WHAT YOU SHOULD DO |
What do the lines from the top of the data through the line with "random.seed(7)" say? Quote them exactly and include both ends.

Start of GIVEN MATERIAL

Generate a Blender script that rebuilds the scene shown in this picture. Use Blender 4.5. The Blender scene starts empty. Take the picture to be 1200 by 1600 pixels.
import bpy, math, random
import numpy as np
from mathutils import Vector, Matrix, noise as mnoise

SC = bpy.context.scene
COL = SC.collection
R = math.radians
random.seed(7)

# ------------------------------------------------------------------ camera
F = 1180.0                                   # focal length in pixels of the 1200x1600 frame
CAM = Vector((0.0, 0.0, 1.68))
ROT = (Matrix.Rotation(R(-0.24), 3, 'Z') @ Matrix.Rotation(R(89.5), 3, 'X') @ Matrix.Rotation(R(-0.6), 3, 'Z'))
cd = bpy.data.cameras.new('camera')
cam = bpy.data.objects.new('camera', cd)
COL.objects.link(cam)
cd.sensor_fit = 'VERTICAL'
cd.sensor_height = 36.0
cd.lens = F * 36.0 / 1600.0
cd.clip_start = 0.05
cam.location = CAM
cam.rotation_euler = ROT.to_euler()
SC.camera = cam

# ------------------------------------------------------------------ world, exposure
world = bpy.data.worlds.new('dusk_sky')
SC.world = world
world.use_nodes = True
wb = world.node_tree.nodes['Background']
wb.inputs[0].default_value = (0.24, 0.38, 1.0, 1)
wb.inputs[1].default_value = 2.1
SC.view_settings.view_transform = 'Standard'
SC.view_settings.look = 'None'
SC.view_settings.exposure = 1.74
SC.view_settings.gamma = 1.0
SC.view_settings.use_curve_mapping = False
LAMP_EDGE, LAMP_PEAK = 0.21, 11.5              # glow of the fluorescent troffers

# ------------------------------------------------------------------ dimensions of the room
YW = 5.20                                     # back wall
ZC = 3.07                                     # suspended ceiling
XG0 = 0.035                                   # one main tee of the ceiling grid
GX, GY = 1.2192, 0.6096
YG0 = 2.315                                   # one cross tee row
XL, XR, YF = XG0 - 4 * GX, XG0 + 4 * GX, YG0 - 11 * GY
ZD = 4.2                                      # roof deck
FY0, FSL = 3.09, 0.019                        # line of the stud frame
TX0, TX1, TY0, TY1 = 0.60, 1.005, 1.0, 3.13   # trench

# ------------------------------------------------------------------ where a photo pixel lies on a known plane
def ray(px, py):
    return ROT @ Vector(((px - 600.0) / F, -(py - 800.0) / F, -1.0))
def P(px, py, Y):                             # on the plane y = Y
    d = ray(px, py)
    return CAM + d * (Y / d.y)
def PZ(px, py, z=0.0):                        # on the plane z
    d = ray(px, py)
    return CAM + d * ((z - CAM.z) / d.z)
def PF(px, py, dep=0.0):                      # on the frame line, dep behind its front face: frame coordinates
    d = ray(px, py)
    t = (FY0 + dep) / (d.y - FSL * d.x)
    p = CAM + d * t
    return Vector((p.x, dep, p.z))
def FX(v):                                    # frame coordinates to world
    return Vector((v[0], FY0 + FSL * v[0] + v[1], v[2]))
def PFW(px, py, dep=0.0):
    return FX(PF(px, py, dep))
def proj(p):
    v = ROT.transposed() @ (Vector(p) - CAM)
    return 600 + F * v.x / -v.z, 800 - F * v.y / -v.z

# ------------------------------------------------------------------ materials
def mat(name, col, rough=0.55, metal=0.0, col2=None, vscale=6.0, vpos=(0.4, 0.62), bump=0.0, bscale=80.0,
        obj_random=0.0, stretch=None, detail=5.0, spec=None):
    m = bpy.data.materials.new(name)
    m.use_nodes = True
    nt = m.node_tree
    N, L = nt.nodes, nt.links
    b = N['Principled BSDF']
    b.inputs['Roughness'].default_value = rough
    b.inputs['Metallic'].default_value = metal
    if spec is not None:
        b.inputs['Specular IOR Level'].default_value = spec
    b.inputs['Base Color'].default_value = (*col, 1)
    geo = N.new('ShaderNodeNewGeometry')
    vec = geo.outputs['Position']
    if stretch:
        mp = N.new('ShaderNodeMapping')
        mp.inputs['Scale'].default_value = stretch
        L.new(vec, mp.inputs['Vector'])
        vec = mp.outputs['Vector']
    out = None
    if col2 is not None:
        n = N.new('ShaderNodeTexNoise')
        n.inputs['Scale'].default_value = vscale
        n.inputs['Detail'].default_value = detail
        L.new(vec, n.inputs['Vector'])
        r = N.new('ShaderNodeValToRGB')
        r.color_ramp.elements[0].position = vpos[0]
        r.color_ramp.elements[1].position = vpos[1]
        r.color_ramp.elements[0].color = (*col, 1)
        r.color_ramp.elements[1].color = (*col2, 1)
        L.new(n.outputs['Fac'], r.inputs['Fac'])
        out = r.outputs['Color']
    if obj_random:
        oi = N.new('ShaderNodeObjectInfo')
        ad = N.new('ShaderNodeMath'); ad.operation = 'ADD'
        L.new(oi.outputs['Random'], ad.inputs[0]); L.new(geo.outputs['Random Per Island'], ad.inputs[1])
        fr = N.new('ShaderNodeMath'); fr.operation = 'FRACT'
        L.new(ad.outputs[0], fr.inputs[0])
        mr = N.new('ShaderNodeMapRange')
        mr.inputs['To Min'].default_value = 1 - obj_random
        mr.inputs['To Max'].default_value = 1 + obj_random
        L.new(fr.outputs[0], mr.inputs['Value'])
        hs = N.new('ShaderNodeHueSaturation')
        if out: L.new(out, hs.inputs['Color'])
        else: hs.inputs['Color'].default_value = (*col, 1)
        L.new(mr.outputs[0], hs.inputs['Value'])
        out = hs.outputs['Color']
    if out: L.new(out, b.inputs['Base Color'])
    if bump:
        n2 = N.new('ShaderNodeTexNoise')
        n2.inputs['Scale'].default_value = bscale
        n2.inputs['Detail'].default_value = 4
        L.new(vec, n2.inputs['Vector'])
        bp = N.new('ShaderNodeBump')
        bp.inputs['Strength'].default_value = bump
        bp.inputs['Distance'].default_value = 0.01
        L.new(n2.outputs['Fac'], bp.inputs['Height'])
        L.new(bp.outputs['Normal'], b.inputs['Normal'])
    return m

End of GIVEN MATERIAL

SOLUTION FOR THIS TASK |
Generate a Blender script that rebuilds the scene shown in this picture. Use Blender 4.5. The Blender scene starts empty. Take the picture to be 1200 by 1600 pixels.
import bpy, math, random
import numpy as np
from mathutils import Vector, Matrix, noise as mnoise

SC = bpy.context.scene
COL = SC.collection
R = math.radians
random.seed(7)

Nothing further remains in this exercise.